Supercomputing and business intelligence collide

Superfast number-crunching can help businesses respond faster, says Jim Goodnight of SAS
Written by Nick Heath, Contributor

Superfast number-crunching can help businesses respond faster, says Jim Goodnight of SAS

A blend of supercomputing and business analytics is allowing businesses to identify new ways of maximising their returns, SAS CEO Jim Goodnight said yesterday.

High performance computing clusters are being used to analyse large amounts of corporate data, allowing businesses to identify opportunities and risks far more quickly than has been possible in the past, Goodnight said at the company's Premier Business Leadership Series conference in Las Vegas.

"There are so many future applications being isolated by this new computational methodology we are developing," he said, adding that it would be well suited to future tasks such as performing "progression analysis of millions of records with thousands of variables" and delivering an answer in seconds.

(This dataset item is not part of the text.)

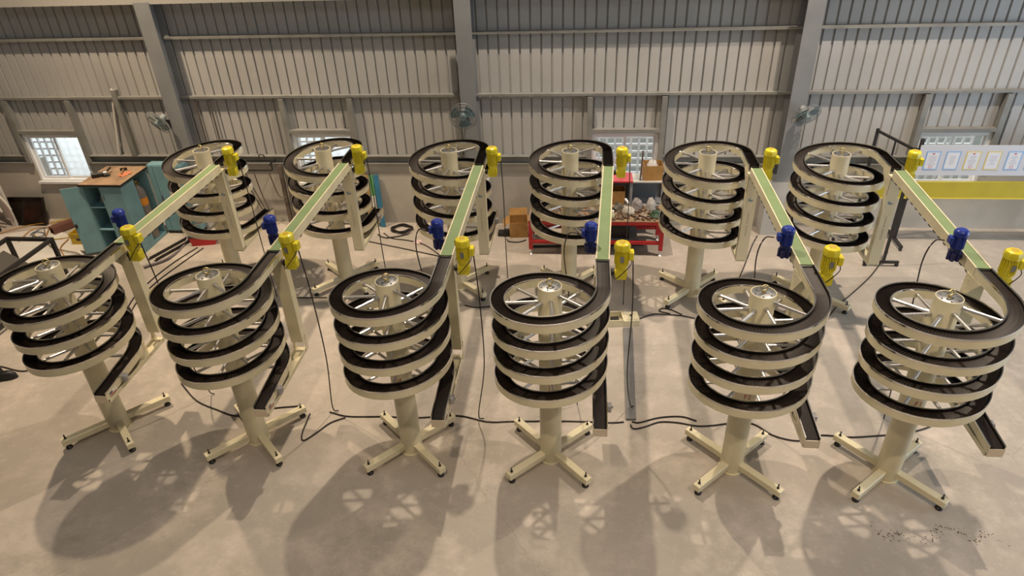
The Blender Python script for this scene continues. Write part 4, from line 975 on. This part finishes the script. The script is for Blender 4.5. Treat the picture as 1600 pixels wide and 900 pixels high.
# cables dropping from the motors
PN = ['the leftmost pair', 'the second pair', 'the tower marked F4', 'the tower marked 3', 'the tower marked F2', 'the tower marked F1']
for i, (x, y, th) in enumerate(FRONT):
    if i in (1, 2, 3, 0):
        ex, ey = {0: (0.80, 0.55), 1: (0.70, 0.45), 2: (0.66, 0.46), 3: (0.85, 0.75)}[i]
        zz = 0.024 + 0.02 if i == 3 else 0.012
        pts = [(x + 0.745, y + 0.40, 2.14), (x + 0.77, y + 0.41, 1.6), (x + 0.765, y + 0.43, 0.8), (x + ex, y + ey, 0.10), (x + ex + 0.05, y + ey + 0.02, zz)]
        simple('motor_lead', MB().tube(spline(pts, 8), 0.0065, 6), M_CABLE, 'thin black lead dropping from the front yellow motor of ' + PN[i], 'cable', 'leads of the yellow motors', 60)
for i, (x, y, th) in enumerate(FRONT):
    if i in (2, 3, 4, 5):
        x0, y0 = x + 0.345 - 0.14, y + HEADL + 0.29
        pts = [(x0 + 0.025, y0, 2.235), (x0 - 0.06, y0, 2.22), (x0 - 0.10, y0 + 0.01, 2.0), (x0 - 0.05, y0 + 0.03, 1.5), (x0 + 0.02, y0 + 0.05, 0.6), (x0 + 0.06, y0 + 0.06, 0.01)]
        simple('motor_lead', MB().tube(spline(pts, 8), 0.0065, 6), M_CABLE, 'thin black lead looping from the blue motor of ' + PN[i], 'cable', 'leads of the blue motors', 60)
BN = ['leftmost back tower', 'second back tower', 'third back tower', 'fourth back tower']
for i, (x, y, th) in enumerate(BACK[:4]):
    pts = [(x + 0.735, y - 0.43, 2.13), (x + 0.75, y - 0.43, 1.6), (x + 0.75, y - 0.42, 0.8), (x + 0.76, y - 0.40, 0.012)]
    simple('motor_lead', MB().tube(spline(pts, 8), 0.0065, 6), M_CABLE, 'thin black lead dropping from the yellow motor of the ' + BN[i], 'cable', 'leads of the yellow motors', 60)
# grit scattered on the floor, front right
sp = MB(); rg = random.Random(11)
trail = spline([(2.72, 4.42, 0), (2.82, 4.30, 0), (2.92, 4.36, 0), (3.08, 4.28, 0), (3.24, 4.34, 0), (3.30, 4.44, 0), (3.46, 4.42, 0), (3.56, 4.28, 0), (3.66, 4.40, 0), (3.80, 4.30, 0)], 12)
for i in range(130):
    p_ = rg.choice(trail); x, y = p_.x + rg.gauss(0, 0.025), p_.y + rg.gauss(0, 0.02); r_ = rg.uniform(0.003, 0.008)
    n = 5; a0 = rg.uniform(0, 6)
    sp.prism([(x + r_ * rg.uniform(.6, 1.3) * math.cos(a0 + 2 * PI * j / n), y + r_ * rg.uniform(.6, 1.3) * math.sin(a0 + 2 * PI * j / n)) for j in range(n)], 'z', 0.0, 0.002)
tag(sp.obj('floor_grit', mat('dark_grit', (0.10, 0.085, 0.075), 0.9)), 'trail of dark grit specks on the floor in the right foreground', 'grit', kind='stuff')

SAS' high performance computing service spreads the analytical work between multiple computer processors, and can offer the ability to use computer memory rather than a hard disk as storage - speeding up the rate at which data can be processed.

This close to real-time analysis could generate fresh savings for businesses, Goodnight said, by allowing business analytics software to be used to inform business decisions, where previously the software would have been limited by the time taken to analyse data.

"We are doing things like calculating the value of risk to a bank. We are working with a bank in Singapore right now and we have got their times for risk computations down from 18 hours to about 12 minutes," he said.

In the retail sector Goodnight said SAS is working on "mark down optimisation".

"Items that aren't moving are marked down [in price] by retailers but it has always been done a lot by guesswork or spreadsheet. We're taking all the data on how products are moving out the stores and recommending mark downs for specific items and stores, so that retailers can make sure that item isn't on sale at the end of the season and that they maximise mark down revenue."